▸ WHAT YOU ARE ASKED TO DO
Repeat only the lines below that run from the line with "What Blender Python" to the line with "scene.camera = cam", ends included; skip every picture.

───

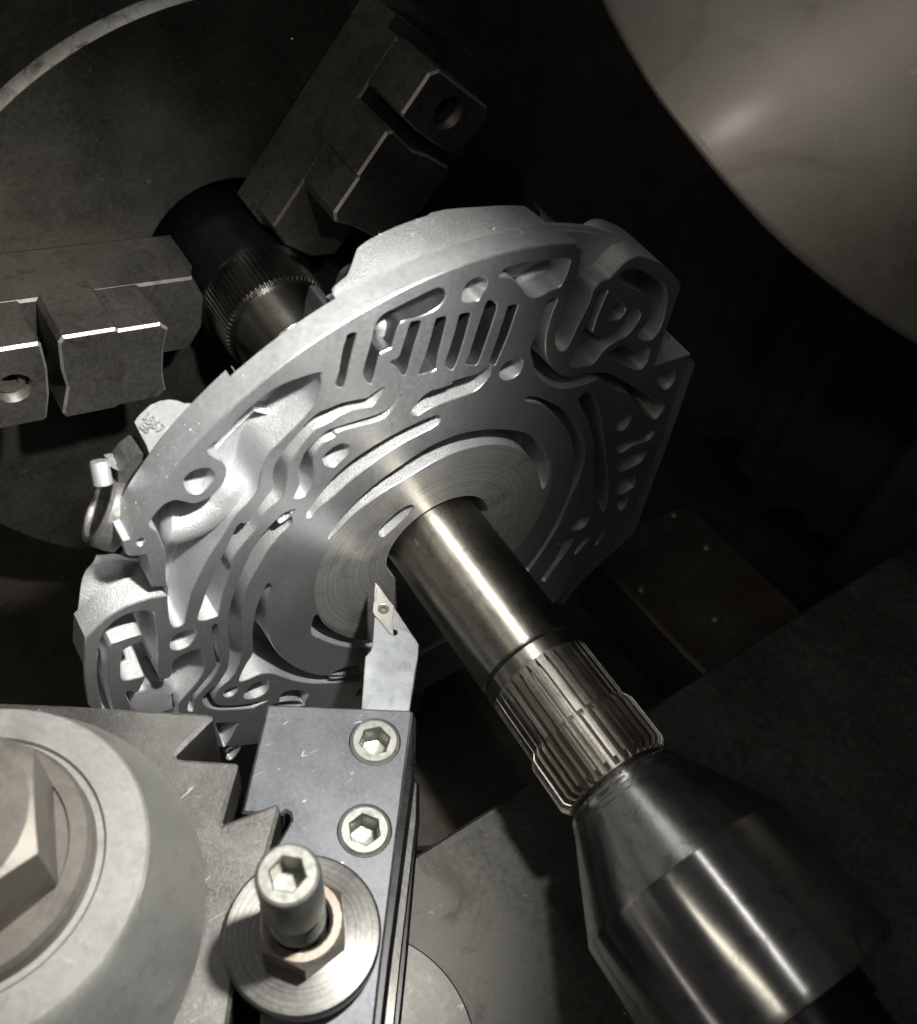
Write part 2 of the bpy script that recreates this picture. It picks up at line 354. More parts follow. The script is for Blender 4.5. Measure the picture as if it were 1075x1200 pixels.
mb = MB(); rings = []
for R_, ts in ((0, (0, .4, 1.2, 3, 40, 140, 330)), (-2.4, (330, 140, 40, 3, 1.2, .4, 0))):
    for t in ts:
        R = GR+R_+(-.9 if t == 0 else -.3 if t == .4 else 0)*(1 if R_ == 0 else -.6)
        rings.append([GC+(GN*math.cos(e.x)+GB*math.sin(e.x))*R+GA*(e.y+t) for e in edge])
rings.append(rings[0])
mb.loft(rings, 0, False, True)
finish(mb.build('chuck_guard', M_GUARD, auto=50), 'large curved brownish steel guard sheet with a glowing reflection, top right corner', 'guard')

# ------------------------------------------------------------------ chuck
XC, RC = -172.0, 107.0
ch = empty('lathe_chuck', (XC, 0, 0), 'big round oily three jaw chuck in the upper left, behind the casting', 'chuck')
CY_, CZ_, RF = 10.8, -43.2, 149.8            # the body's face circle
def ring_x(x, r, cy=CY_, cz=CZ_, n=192): return [(x, cy+r*math.cos(2*PI*i/n), cz+r*math.sin(2*PI*i/n)) for i in range(n)]
mb = MB()
mb.loft([ring_x(XC-70, .01, 0, 0), ring_x(XC-70, 35, 0, 0), ring_x(XC-1, 35, 0, 0), ring_x(XC, 36, 0, 0), ring_x(XC, RF), ring_x(XC-4.2, RF+2.6), ring_x(XC-75, RF+2.6), ring_x(XC-76, RF), ring_x(XC-76, 60), ring_x(XC-120, 60)], 0, True, True)
mb.build('chuck_body', M_CHUCK, ch, auto=22)
def arc_x(x, r): return [(x, CY_+r*math.cos(t), CZ_+r*math.sin(t)) for t in [math.radians(88+110*k/96) for k in range(97)]]
mb = MB(); mb.loft([arc_x(XC+.02, RF-.25), arc_x(XC+.03, RF+.05), arc_x(XC-4.0, RF+2.62), arc_x(XC-4.5, RF+2.66), arc_x(XC-5, RF+2.5)], 0, False, True)
mb.build('lit_worn_edge', metal('lit_worn_edge_steel', (.42, .41, .38), (.65, .64, .60), (.4, .55), .8, .05, 1, .05, spots=(.10, .095, .08), spot_scale=.1, spot_amt=.9), ch, auto=40)  # worn edge, brightened only along the lit left arc; shaded right arc stays dark
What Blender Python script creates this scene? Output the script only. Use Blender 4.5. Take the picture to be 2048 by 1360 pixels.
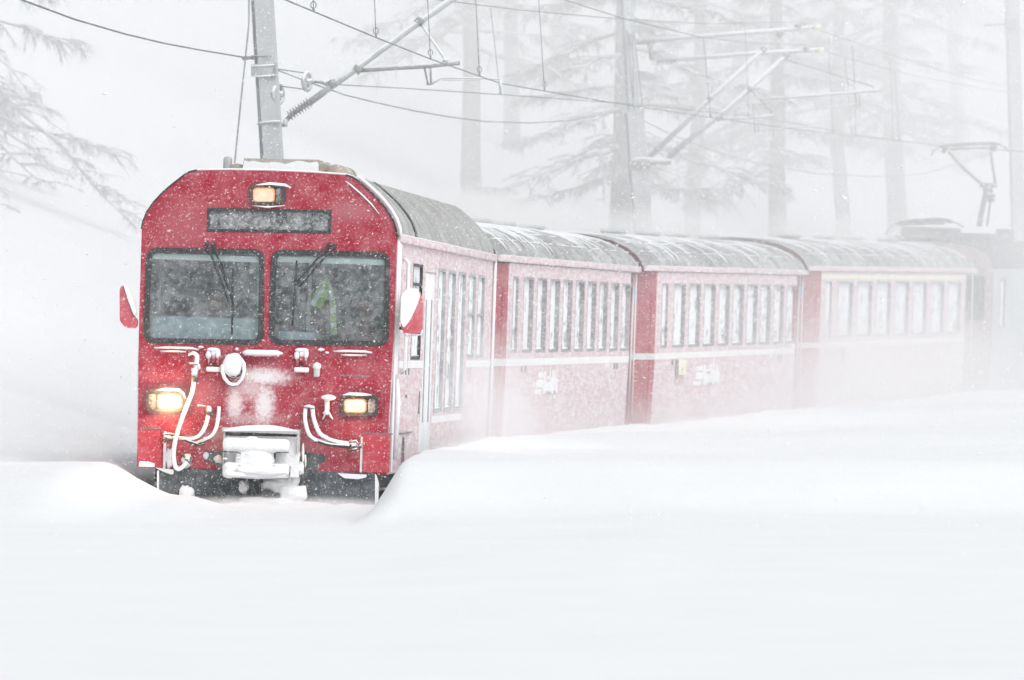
import bpy, bmesh, math, random
import numpy as np
from mathutils import Vector, Matrix, noise
from mathutils.geometry import tessellate_polygon

random.seed(7)
rng = np.random.default_rng(7)
scene = bpy.context.scene
for o in list(bpy.data.objects):
    bpy.data.objects.remove(o, do_unlink=True)
COL = scene.collection
R = math.radians

# ------------------------------------------------------------------ camera, sky, sun, exposure
FPX = 17600.0                       # focal length in pixels of the 2048 px wide photograph
CAM_Z = 1.8
cd = bpy.data.cameras.new('camera')
cam = bpy.data.objects.new('camera', cd)
COL.objects.link(cam)
cd.sensor_width = 36.0
cd.lens = FPX / 2048 * 36
cd.clip_start = 0.5
cd.clip_end = 3000
cam.location = (0, 0, CAM_Z)
cam.rotation_euler = (R(90), 0, 0)
cd.dof.use_dof = True
cd.dof.focus_distance = 91.6
cd.dof.aperture_fstop = 6.3
scene.camera = cam

SUN_EL, SUN_AZ = 46, 142            # sun behind the cloud, behind the photographer's right shoulder
world = bpy.data.worlds.new('World')
scene.world = world
world.use_nodes = True
wn = world.node_tree
wn.nodes.clear()
w_out = wn.nodes.new('ShaderNodeOutputWorld')
w_bg = wn.nodes.new('ShaderNodeBackground')
w_hs = wn.nodes.new('ShaderNodeHueSaturation')
w_sky = wn.nodes.new('ShaderNodeTexSky')
w_sky.sky_type = 'NISHITA'
w_sky.sun_disc = False
w_sky.sun_elevation = R(SUN_EL)
w_sky.sun_rotation = R(SUN_AZ)
w_sky.dust_density = 4.0
w_sky.altitude = 1700
w_hs.inputs['Saturation'].default_value = 0.09
wn.links.new(w_sky.outputs[0], w_hs.inputs['Color'])
wn.links.new(w_hs.outputs[0], w_bg.inputs['Color'])
wn.links.new(w_bg.outputs[0], w_out.inputs['Surface'])
w_bg.inputs['Strength'].default_value = 0.15

sd = bpy.data.lights.new('sun', 'SUN')
sun = bpy.data.objects.new('sun', sd)
COL.objects.link(sun)
sd.energy = 1.45
sd.angle = R(40)
sd.color = (1.0, 0.985, 0.965)
az = R(SUN_AZ)
sdir = Vector((math.sin(az) * math.cos(R(SUN_EL)), math.cos(az) * math.cos(R(SUN_EL)), math.sin(R(SUN_EL))))
sun.rotation_euler = (-sdir).to_track_quat('-Z', 'Y').to_euler()
sun.location = (0, -20, 60)

scene.view_settings.view_transform = 'Standard'
scene.view_settings.look = 'None'
scene.view_settings.gamma = 1
scene.view_settings.use_curve_mapping = False
scene.view_settings.exposure = 0.33
cy = scene.cycles
cy.max_bounces = 10
cy.diffuse_bounces = 3
cy.glossy_bounces = 3
cy.transmission_bounces = 4
cy.transparent_max_bounces = 24
cy.volume_bounces = 5
cy.volume_step_rate = 0.6
cy.volume_max_steps = 256
cy.use_denoising = True
cy.sample_clamp_indirect = 8

# ------------------------------------------------------------------ track geometry: straight, then a curve of 390 m radius to the right
RC, S0, X0 = 390.0, 79.7, -2.77

def track_xy(s, r):
    """s along the track (metres from S0), r to the right of its centre"""
    if s <= 0:
        return X0 + r, S0 + s
    a = s / RC
    return X0 + RC - (RC - r) * math.cos(a), S0 + (RC - r) * math.sin(a)

def track_r(x, y):
    if y <= S0:
        return x - X0
    return RC - math.hypot(x - (X0 + RC), y - S0)

def smooth(a, b, t):
    t = min(1.0, max(0.0, (t - a) / (b - a)))
    return t * t * (3 - 2 * t)

def rail_z(y):
    pts = [(-200, 0), (91, 0), (109, -.035), (120, -.04), (131, -.01), (149, .08), (168, .25), (190, .5), (240, 1.1), (600, 4)]
    for (a, za), (b, zb) in zip(pts, pts[1:]):
        if y <= b:
            return za + (zb - za) * (y - a) / (b - a) if y > a else za
    return pts[-1][1]

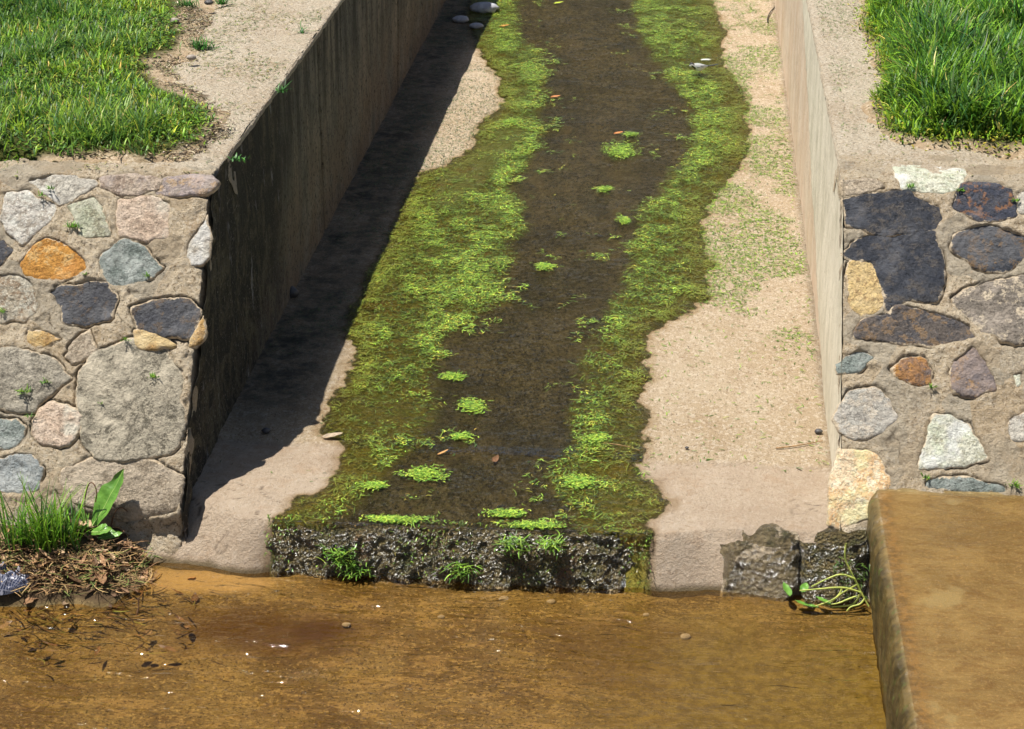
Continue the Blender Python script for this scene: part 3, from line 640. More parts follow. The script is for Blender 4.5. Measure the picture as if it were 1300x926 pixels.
# ---- wet rocks right of the dry concrete
m = MT('wet_boulder')
c = m.mix(m.ramp(m.noise(9, det=6, rough=.7), .4, .6), (.13, .097, .044), (.26, .20, .105))
c = m.mix(m.ramp(m.noise(5, det=4), .52, .64, 0, .75), c, (.055, .06, .02))
c = m.mix(m.ramp(m.noise(7, det=5), .52, .57), c, (.50, .40, .27))
h = m.math('ADD', m.voro(60), m.noise(100, det=4, rough=.8))
M_boul = m.fin(c, .2, m.bump(h, 1., .026), 1.)
m.b.inputs['Coat Weight'].default_value = 1.; m.b.inputs['Coat Roughness'].default_value = .12; m.L(m.bump(m.noise(60, det=4, rough=.7), 1., .06), m.b.inputs['Coat Normal'])
ledge('wet_rock', .755, 1.11, M_boul, 'low brown wet rock at the foot of the dry concrete, right of the ledge', 'rock', 300, .8, .022, hf=.5, seed=20, keep_top=False, dl=.11)
ledge('wet_rock', 1.055, 1.345, M_wet, 'dark dripping rock under the cream stone, beside the concrete slab', 'rock', 260, .9, .028, hf=.6, seed=30, keep_top=False)

# ---- concrete slab at the right with a film of water
BX, BZ = 1.325, .30
sec = [(BX+.012, -.09), (BX+.006, 0.0), (BX, .10), (BX-.004, .20), (BX, BZ-.045), (BX+.008, BZ-.018), (BX+.026, BZ-.003), (BX+.06, BZ)]
sx = np.array([p[0] for p in sec]); sz = np.array([p[1] for p in sec]); L = np.r_[0, np.cumsum(np.hypot(np.diff(sx), np.diff(sz)))]
tq = np.concatenate([np.linspace(0, L[-1], 90), L[-1]+np.linspace(.012, 1.6, 130), L[-1]+geo(1.65, 6, 10)])
Xs = np.where(tq <= L[-1], np.interp(tq, L, sx), BX+.06+(tq-L[-1])); Zs = np.interp(tq, L, sz)
yy = np.concatenate([-geo(1.6, 12, 14)[::-1], np.linspace(-1.58, .30, 260)])
Yg, Tg = np.meshgrid(yy, tq, indexing='ij'); Xg = np.broadcast_to(Xs, Yg.shape).copy(); Zg = np.broadcast_to(Zs, Yg.shape).copy()
side_ = sstep(L[-1]+.01, L[-1]-.05, Tg)
Xg = Xg-side_*(.012*fbm(Yg*7, Tg*7, 111, 4)+.006*fbm(Yg*30, Tg*20, 112, 4))
Zg = Zg+(1-side_)*(.004*fbm(Xg*6, Yg*6, 113, 4))+np.exp(-((Tg-L[-1]+.03)/.03)**2)*(.008*fbm(Yg*22, Tg*22, 114, 3)-.018*sstep(.15, .5, fbm(Yg*7, Tg*5, 116, 4)))
m = MT('slab_concrete')
c = m.mix(m.ramp(m.noise(3.2, det=7, rough=.65, dist=1.), .36, .64), (.16, .115, .044), (.25, .19, .085))
c = m.mix(m.ramp(m.noise(14, (.7, 1.5, 1), det=6, rough=.75, dist=1.5), .45, .62, 0, .6), c, (.13, .075, .02))
c = m.mix(m.ramp(m.noise(3.2, (1, 1, 1), det=3), .60, .66, 0, .7), c, (.29, .25, .14))
c = m.mix(m.ramp(m.noise(80, det=3, rough=.8), .54, .64, 0, .5), c, (.40, .29, .14))
sd = m.mix(m.ramp(m.noise(10, (1, 1, .35), det=6, rough=.7), .4, .62), (.035, .025, .008), (.10, .068, .02))
sd = m.mix(m.ramp(m.noise(24, det=4), .55, .68, 0, .8), sd, (.06, .07, .015))
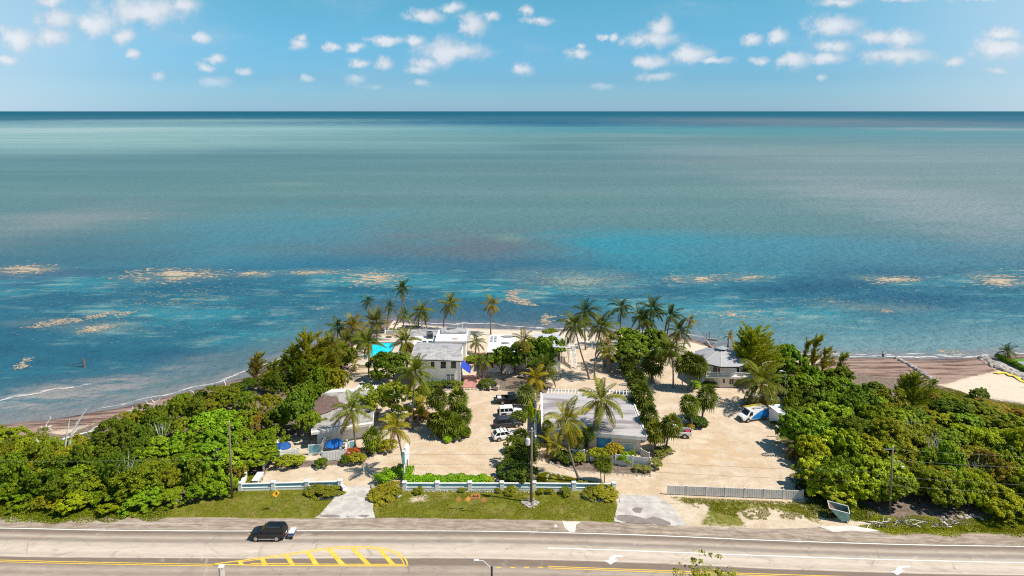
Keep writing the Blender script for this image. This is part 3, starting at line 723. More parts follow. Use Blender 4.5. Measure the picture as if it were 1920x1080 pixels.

───

▸ TASK RESPONSE
What Blender Python script creates this scene? Output the script only. Use Blender 4.5. Take the picture to be 2048 by 1360 pixels.
import bpy, bmesh, math, random
import numpy as np
from mathutils import Vector, Matrix, noise
from mathutils.geometry import tessellate_polygon

random.seed(7)
rng = np.random.default_rng(7)
scene = bpy.context.scene
for o in list(bpy.data.objects):
    bpy.data.objects.remove(o, do_unlink=True)
COL = scene.collection
R = math.radians

# ------------------------------------------------------------------ camera, sky, sun, exposure
FPX = 17600.0                       # focal length in pixels of the 2048 px wide photograph
CAM_Z = 1.8
cd = bpy.data.cameras.new('camera')
cam = bpy.data.objects.new('camera', cd)
COL.objects.link(cam)
cd.sensor_width = 36.0
cd.lens = FPX / 2048 * 36
cd.clip_start = 0.5
cd.clip_end = 3000
cam.location = (0, 0, CAM_Z)
cam.rotation_euler = (R(90), 0, 0)
cd.dof.use_dof = True
cd.dof.focus_distance = 91.6
cd.dof.aperture_fstop = 6.3
scene.camera = cam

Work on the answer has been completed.